GIVEN DATA:
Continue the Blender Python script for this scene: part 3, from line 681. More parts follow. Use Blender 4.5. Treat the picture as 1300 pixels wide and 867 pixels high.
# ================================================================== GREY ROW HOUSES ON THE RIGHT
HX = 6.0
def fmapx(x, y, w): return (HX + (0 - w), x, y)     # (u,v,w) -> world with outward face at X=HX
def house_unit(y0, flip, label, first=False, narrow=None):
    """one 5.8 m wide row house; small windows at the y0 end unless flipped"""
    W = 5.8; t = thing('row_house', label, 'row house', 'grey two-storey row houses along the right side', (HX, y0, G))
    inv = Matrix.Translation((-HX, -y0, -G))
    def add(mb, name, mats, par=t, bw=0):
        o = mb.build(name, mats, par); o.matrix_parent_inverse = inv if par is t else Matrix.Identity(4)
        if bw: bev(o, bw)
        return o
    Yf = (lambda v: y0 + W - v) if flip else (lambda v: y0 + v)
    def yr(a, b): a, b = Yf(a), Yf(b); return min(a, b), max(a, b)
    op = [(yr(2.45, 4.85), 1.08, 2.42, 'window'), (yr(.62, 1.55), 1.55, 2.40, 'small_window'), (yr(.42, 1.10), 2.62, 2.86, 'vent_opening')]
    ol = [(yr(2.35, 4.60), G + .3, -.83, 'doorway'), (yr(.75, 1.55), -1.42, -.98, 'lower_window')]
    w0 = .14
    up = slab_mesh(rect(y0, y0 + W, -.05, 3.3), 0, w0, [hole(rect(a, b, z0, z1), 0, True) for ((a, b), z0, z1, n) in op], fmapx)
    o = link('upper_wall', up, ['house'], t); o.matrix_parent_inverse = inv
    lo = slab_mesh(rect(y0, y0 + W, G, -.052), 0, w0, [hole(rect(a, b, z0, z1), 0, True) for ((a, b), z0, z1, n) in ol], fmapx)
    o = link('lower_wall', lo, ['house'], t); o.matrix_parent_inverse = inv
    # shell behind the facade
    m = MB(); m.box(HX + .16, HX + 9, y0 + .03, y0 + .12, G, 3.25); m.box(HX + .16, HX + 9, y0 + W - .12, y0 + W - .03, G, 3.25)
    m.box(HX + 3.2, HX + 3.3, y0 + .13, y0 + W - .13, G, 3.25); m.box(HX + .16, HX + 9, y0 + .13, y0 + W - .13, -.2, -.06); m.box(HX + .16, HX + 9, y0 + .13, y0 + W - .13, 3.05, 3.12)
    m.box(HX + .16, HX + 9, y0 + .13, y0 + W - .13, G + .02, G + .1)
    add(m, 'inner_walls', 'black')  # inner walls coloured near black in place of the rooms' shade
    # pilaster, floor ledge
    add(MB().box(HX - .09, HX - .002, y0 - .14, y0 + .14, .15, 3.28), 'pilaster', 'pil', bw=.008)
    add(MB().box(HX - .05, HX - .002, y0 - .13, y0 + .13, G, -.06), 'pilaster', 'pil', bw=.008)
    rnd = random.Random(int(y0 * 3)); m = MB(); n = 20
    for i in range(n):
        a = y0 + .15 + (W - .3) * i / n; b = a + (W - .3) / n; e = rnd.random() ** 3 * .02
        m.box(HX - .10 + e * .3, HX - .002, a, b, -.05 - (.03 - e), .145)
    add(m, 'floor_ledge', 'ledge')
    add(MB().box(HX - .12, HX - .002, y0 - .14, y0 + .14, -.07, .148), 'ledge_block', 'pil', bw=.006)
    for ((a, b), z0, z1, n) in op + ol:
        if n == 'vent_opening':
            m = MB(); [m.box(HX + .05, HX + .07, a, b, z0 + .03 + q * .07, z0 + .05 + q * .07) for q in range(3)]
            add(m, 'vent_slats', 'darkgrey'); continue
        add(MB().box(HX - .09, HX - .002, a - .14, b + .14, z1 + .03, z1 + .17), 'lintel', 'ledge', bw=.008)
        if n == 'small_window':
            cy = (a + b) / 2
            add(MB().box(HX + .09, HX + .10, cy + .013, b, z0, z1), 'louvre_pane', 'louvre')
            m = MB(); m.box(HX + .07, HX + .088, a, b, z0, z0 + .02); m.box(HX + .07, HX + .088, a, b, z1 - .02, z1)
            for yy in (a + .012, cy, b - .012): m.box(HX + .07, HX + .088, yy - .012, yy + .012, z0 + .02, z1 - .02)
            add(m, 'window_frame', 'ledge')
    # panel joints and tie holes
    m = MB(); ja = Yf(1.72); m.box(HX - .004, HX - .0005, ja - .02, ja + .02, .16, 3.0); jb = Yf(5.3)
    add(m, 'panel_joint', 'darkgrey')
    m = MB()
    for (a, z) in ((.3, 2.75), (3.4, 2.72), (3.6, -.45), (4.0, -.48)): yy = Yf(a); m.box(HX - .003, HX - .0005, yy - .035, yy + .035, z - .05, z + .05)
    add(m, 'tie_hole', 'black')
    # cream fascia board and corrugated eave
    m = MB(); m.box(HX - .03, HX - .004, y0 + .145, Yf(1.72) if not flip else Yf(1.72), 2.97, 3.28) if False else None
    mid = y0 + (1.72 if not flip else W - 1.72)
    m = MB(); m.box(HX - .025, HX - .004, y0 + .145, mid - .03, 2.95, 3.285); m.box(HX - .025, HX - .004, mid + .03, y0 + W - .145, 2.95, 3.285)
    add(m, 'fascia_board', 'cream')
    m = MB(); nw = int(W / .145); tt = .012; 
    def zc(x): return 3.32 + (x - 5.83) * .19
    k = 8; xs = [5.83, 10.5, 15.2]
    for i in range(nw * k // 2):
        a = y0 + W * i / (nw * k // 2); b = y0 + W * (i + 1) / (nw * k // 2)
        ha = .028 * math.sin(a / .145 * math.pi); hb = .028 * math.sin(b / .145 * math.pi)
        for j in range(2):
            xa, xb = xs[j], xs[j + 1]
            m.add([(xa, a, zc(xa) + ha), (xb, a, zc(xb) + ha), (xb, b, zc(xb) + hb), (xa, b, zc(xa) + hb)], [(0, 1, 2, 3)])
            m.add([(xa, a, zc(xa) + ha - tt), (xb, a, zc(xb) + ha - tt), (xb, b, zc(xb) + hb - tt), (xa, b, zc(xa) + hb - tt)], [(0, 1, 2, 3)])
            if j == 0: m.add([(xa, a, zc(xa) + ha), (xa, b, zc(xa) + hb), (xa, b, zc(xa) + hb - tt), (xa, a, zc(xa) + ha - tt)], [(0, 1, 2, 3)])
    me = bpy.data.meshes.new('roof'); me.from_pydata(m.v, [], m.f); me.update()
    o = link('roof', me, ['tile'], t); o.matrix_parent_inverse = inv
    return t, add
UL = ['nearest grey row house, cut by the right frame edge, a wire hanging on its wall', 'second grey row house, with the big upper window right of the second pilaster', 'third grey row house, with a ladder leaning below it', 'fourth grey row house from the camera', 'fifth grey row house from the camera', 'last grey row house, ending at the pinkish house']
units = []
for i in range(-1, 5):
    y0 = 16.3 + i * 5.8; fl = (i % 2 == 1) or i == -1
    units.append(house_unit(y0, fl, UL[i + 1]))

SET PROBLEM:
All of the data needs to be reproduced exactly, with no line missing.

FINAL RESULT:
Continue the Blender Python script for this scene: part 3, from line 681. More parts follow. Use Blender 4.5. Treat the picture as 1300 pixels wide and 867 pixels high.
# ================================================================== GREY ROW HOUSES ON THE RIGHT
HX = 6.0
def fmapx(x, y, w): return (HX + (0 - w), x, y)     # (u,v,w) -> world with outward face at X=HX
def house_unit(y0, flip, label, first=False, narrow=None):
    """one 5.8 m wide row house; small windows at the y0 end unless flipped"""
    W = 5.8; t = thing('row_house', label, 'row house', 'grey two-storey row houses along the right side', (HX, y0, G))
    inv = Matrix.Translation((-HX, -y0, -G))
    def add(mb, name, mats, par=t, bw=0):
        o = mb.build(name, mats, par); o.matrix_parent_inverse = inv if par is t else Matrix.Identity(4)
        if bw: bev(o, bw)
        return o
    Yf = (lambda v: y0 + W - v) if flip else (lambda v: y0 + v)
    def yr(a, b): a, b = Yf(a), Yf(b); return min(a, b), max(a, b)
    op = [(yr(2.45, 4.85), 1.08, 2.42, 'window'), (yr(.62, 1.55), 1.55, 2.40, 'small_window'), (yr(.42, 1.10), 2.62, 2.86, 'vent_opening')]
    ol = [(yr(2.35, 4.60), G + .3, -.83, 'doorway'), (yr(.75, 1.55), -1.42, -.98, 'lower_window')]
    w0 = .14
    up = slab_mesh(rect(y0, y0 + W, -.05, 3.3), 0, w0, [hole(rect(a, b, z0, z1), 0, True) for ((a, b), z0, z1, n) in op], fmapx)
    o = link('upper_wall', up, ['house'], t); o.matrix_parent_inverse = inv
    lo = slab_mesh(rect(y0, y0 + W, G, -.052), 0, w0, [hole(rect(a, b, z0, z1), 0, True) for ((a, b), z0, z1, n) in ol], fmapx)
    o = link('lower_wall', lo, ['house'], t); o.matrix_parent_inverse = inv
    # shell behind the facade
    m = MB(); m.box(HX + .16, HX + 9, y0 + .03, y0 + .12, G, 3.25); m.box(HX + .16, HX + 9, y0 + W - .12, y0 + W - .03, G, 3.25)
    m.box(HX + 3.2, HX + 3.3, y0 + .13, y0 + W - .13, G, 3.25); m.box(HX + .16, HX + 9, y0 + .13, y0 + W - .13, -.2, -.06); m.box(HX + .16, HX + 9, y0 + .13, y0 + W - .13, 3.05, 3.12)
    m.box(HX + .16, HX + 9, y0 + .13, y0 + W - .13, G + .02, G + .1)
    add(m, 'inner_walls', 'black')  # inner walls coloured near black in place of the rooms' shade
    # pilaster, floor ledge
    add(MB().box(HX - .09, HX - .002, y0 - .14, y0 + .14, .15, 3.28), 'pilaster', 'pil', bw=.008)
    add(MB().box(HX - .05, HX - .002, y0 - .13, y0 + .13, G, -.06), 'pilaster', 'pil', bw=.008)
    rnd = random.Random(int(y0 * 3)); m = MB(); n = 20
    for i in range(n):
        a = y0 + .15 + (W - .3) * i / n; b = a + (W - .3) / n; e = rnd.random() ** 3 * .02
        m.box(HX - .10 + e * .3, HX - .002, a, b, -.05 - (.03 - e), .145)
    add(m, 'floor_ledge', 'ledge')
    add(MB().box(HX - .12, HX - .002, y0 - .14, y0 + .14, -.07, .148), 'ledge_block', 'pil', bw=.006)
    for ((a, b), z0, z1, n) in op + ol:
        if n == 'vent_opening':
            m = MB(); [m.box(HX + .05, HX + .07, a, b, z0 + .03 + q * .07, z0 + .05 + q * .07) for q in range(3)]
            add(m, 'vent_slats', 'darkgrey'); continue
        add(MB().box(HX - .09, HX - .002, a - .14, b + .14, z1 + .03, z1 + .17), 'lintel', 'ledge', bw=.008)
        if n == 'small_window':
            cy = (a + b) / 2
            add(MB().box(HX + .09, HX + .10, cy + .013, b, z0, z1), 'louvre_pane', 'louvre')
            m = MB(); m.box(HX + .07, HX + .088, a, b, z0, z0 + .02); m.box(HX + .07, HX + .088, a, b, z1 - .02, z1)
            for yy in (a + .012, cy, b - .012): m.box(HX + .07, HX + .088, yy - .012, yy + .012, z0 + .02, z1 - .02)
            add(m, 'window_frame', 'ledge')
    # panel joints and tie holes
    m = MB(); ja = Yf(1.72); m.box(HX - .004, HX - .0005, ja - .02, ja + .02, .16, 3.0); jb = Yf(5.3)
    add(m, 'panel_joint', 'darkgrey')
    m = MB()
    for (a, z) in ((.3, 2.75), (3.4, 2.72), (3.6, -.45), (4.0, -.48)): yy = Yf(a); m.box(HX - .003, HX - .0005, yy - .035, yy + .035, z - .05, z + .05)
    add(m, 'tie_hole', 'black')
    # cream fascia board and corrugated eave
    m = MB(); m.box(HX - .03, HX - .004, y0 + .145, Yf(1.72) if not flip else Yf(1.72), 2.97, 3.28) if False else None
    mid = y0 + (1.72 if not flip else W - 1.72)
    m = MB(); m.box(HX - .025, HX - .004, y0 + .145, mid - .03, 2.95, 3.285); m.box(HX - .025, HX - .004, mid + .03, y0 + W - .145, 2.95, 3.285)
    add(m, 'fascia_board', 'cream')
    m = MB(); nw = int(W / .145); tt = .012; 
    def zc(x): return 3.32 + (x - 5.83) * .19
    k = 8; xs = [5.83, 10.5, 15.2]
    for i in range(nw * k // 2):
        a = y0 + W * i / (nw * k // 2); b = y0 + W * (i + 1) / (nw * k // 2)
        ha = .028 * math.sin(a / .145 * math.pi); hb = .028 * math.sin(b / .145 * math.pi)
        for j in range(2):
            xa, xb = xs[j], xs[j + 1]
            m.add([(xa, a, zc(xa) + ha), (xb, a, zc(xb) + ha), (xb, b, zc(xb) + hb), (xa, b, zc(xa) + hb)], [(0, 1, 2, 3)])
            m.add([(xa, a, zc(xa) + ha - tt), (xb, a, zc(xb) + ha - tt), (xb, b, zc(xb) + hb - tt), (xa, b, zc(xa) + hb - tt)], [(0, 1, 2, 3)])
            if j == 0: m.add([(xa, a, zc(xa) + ha), (xa, b, zc(xa) + hb), (xa, b, zc(xa) + hb - tt), (xa, a, zc(xa) + ha - tt)], [(0, 1, 2, 3)])
    me = bpy.data.meshes.new('roof'); me.from_pydata(m.v, [], m.f); me.update()
    o = link('roof', me, ['tile'], t); o.matrix_parent_inverse = inv
    return t, add
UL = ['nearest grey row house, cut by the right frame edge, a wire hanging on its wall', 'second grey row house, with the big upper window right of the second pilaster', 'third grey row house, with a ladder leaning below it', 'fourth grey row house from the camera', 'fifth grey row house from the camera', 'last grey row house, ending at the pinkish house']
units = []
for i in range(-1, 5):
    y0 = 16.3 + i * 5.8; fl = (i % 2 == 1) or i == -1
    units.append(house_unit(y0, fl, UL[i + 1]))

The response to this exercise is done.